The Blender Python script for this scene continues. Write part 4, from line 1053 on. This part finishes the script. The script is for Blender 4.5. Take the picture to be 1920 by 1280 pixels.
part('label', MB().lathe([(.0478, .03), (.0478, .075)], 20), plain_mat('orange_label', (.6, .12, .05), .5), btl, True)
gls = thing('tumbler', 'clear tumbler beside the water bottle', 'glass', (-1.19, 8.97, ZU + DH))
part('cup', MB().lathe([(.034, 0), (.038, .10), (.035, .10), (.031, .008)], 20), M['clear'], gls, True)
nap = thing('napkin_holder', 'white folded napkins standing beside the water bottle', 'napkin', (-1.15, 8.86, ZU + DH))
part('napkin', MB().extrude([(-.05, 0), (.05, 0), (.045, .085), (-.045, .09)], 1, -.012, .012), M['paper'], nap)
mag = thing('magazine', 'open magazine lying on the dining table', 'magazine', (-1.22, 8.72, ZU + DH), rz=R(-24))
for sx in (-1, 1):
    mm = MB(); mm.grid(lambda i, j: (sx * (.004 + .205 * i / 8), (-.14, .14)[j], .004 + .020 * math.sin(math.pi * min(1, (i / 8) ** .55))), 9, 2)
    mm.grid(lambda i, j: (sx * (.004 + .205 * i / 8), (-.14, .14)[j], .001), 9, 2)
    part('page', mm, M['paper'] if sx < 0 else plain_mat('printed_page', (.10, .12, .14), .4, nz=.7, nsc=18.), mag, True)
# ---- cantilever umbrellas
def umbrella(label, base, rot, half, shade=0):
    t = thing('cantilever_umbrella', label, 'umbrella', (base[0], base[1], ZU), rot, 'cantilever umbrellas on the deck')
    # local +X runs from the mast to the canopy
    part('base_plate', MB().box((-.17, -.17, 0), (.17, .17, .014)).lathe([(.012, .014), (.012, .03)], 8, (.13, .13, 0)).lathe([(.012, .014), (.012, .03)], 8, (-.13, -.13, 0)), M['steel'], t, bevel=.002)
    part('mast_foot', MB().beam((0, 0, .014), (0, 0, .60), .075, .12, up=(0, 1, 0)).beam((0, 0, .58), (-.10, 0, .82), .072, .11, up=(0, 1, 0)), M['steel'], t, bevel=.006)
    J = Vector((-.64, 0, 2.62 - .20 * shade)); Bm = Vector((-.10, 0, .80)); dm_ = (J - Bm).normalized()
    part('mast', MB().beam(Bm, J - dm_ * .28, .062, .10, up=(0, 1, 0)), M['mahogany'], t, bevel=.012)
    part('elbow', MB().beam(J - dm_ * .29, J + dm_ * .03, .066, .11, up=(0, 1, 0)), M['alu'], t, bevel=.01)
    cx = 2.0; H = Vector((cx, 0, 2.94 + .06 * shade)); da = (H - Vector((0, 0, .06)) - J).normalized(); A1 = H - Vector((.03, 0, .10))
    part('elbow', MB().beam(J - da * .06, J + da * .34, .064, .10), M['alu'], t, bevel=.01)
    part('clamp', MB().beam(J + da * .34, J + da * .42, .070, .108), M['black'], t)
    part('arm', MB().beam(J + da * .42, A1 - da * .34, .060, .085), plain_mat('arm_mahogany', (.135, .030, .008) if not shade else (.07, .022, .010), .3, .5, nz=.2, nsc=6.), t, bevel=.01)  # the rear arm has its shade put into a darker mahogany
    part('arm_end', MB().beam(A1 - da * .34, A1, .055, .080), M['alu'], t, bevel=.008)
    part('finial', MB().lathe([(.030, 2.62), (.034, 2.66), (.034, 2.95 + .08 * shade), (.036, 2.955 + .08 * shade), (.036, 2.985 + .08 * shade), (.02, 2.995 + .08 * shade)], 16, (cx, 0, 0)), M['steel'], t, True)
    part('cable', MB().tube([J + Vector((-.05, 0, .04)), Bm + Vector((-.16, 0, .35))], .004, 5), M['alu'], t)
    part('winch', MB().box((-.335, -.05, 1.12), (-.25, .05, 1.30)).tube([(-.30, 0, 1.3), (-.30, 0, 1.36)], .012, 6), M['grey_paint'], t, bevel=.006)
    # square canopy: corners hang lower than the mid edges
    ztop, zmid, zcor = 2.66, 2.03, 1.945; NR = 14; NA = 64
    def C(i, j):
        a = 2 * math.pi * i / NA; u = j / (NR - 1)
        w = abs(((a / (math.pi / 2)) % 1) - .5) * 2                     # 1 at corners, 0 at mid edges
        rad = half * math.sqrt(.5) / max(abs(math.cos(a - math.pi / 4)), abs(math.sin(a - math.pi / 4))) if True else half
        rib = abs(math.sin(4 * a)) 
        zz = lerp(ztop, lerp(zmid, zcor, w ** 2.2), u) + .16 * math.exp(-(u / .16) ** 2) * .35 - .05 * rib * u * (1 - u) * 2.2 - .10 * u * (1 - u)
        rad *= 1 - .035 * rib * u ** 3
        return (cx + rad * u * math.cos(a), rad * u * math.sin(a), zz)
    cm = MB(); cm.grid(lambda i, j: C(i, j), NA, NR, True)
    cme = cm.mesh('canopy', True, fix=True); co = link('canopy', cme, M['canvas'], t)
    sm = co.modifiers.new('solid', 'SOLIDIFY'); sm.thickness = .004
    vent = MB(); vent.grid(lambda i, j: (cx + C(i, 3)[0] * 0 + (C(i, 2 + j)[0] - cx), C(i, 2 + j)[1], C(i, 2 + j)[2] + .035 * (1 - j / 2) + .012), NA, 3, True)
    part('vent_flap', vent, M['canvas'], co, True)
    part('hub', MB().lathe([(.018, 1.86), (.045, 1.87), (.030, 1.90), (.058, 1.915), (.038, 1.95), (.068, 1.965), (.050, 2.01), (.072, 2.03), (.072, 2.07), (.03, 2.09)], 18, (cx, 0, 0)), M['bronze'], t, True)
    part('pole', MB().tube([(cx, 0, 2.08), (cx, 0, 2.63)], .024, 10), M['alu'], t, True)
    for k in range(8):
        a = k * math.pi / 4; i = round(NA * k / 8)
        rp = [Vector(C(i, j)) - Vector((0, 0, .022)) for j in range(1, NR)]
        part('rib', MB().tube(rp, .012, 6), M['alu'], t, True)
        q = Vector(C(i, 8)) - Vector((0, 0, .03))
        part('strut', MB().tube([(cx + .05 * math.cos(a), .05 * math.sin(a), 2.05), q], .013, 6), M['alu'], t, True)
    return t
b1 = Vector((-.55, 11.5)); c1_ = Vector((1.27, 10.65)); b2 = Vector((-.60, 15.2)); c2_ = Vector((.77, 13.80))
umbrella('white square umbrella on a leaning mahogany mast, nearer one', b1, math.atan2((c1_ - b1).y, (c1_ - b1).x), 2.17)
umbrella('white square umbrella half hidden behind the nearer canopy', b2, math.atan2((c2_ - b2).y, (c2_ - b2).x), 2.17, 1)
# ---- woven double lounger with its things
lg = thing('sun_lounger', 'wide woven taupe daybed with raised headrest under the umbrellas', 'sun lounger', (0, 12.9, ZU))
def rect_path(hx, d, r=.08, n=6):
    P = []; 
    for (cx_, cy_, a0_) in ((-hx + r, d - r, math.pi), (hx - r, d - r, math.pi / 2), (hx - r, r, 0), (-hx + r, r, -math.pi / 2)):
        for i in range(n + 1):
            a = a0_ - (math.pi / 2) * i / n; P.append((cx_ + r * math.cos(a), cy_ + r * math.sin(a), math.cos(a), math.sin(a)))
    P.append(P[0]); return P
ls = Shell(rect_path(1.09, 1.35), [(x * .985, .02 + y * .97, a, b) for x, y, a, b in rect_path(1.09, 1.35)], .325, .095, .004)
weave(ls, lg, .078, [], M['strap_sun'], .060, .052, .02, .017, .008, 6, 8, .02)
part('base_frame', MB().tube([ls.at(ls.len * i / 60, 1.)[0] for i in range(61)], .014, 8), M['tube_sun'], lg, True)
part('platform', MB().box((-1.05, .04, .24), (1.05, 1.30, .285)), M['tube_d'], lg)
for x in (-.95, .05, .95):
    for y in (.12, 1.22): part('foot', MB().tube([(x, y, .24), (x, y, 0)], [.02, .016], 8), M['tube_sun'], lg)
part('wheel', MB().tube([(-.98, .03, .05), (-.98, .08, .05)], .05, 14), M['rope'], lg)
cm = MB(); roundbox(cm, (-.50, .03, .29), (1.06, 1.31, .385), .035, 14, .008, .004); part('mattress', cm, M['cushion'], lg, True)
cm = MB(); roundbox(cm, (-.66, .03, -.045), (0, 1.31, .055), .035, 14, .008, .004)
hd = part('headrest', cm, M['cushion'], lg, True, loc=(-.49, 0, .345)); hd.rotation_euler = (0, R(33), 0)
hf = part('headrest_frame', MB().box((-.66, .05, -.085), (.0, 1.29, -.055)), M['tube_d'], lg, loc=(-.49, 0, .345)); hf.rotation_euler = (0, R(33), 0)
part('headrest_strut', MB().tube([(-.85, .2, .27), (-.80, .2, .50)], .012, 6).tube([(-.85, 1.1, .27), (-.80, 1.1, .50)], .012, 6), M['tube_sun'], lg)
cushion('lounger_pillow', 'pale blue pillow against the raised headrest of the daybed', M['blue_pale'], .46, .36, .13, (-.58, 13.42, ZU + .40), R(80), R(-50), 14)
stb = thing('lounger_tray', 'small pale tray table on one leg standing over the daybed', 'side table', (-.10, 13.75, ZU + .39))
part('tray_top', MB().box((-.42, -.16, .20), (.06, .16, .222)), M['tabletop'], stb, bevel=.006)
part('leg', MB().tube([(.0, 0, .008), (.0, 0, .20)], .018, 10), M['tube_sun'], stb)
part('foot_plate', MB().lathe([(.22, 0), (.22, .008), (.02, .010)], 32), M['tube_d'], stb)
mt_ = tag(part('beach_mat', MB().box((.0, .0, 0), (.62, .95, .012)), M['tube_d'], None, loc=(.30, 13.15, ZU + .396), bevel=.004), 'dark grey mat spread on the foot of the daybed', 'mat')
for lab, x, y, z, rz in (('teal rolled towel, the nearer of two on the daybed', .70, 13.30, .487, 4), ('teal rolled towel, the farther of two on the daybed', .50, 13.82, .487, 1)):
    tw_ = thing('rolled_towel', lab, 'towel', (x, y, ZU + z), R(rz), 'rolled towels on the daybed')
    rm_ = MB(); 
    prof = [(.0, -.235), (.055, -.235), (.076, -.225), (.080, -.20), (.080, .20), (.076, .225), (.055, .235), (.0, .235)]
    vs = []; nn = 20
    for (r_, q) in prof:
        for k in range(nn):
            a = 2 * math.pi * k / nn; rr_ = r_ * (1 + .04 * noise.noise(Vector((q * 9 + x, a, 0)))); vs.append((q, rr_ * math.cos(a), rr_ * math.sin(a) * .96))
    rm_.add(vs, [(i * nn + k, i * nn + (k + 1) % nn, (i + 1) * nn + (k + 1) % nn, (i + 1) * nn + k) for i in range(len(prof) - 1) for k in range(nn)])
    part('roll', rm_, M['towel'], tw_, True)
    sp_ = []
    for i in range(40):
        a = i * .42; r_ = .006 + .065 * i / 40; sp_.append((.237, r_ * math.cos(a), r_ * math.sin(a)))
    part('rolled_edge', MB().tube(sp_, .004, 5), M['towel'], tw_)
###
Locate the word "from" in the data above. Copy every line carrying it.

* WRITTEN ANSWER *
The Blender Python script for this scene continues. Write part 4, from line 1053 on. This part finishes the script. The script is for Blender 4.5. Take the picture to be 1920 by 1280 pixels.
    # local +X runs from the mast to the canopy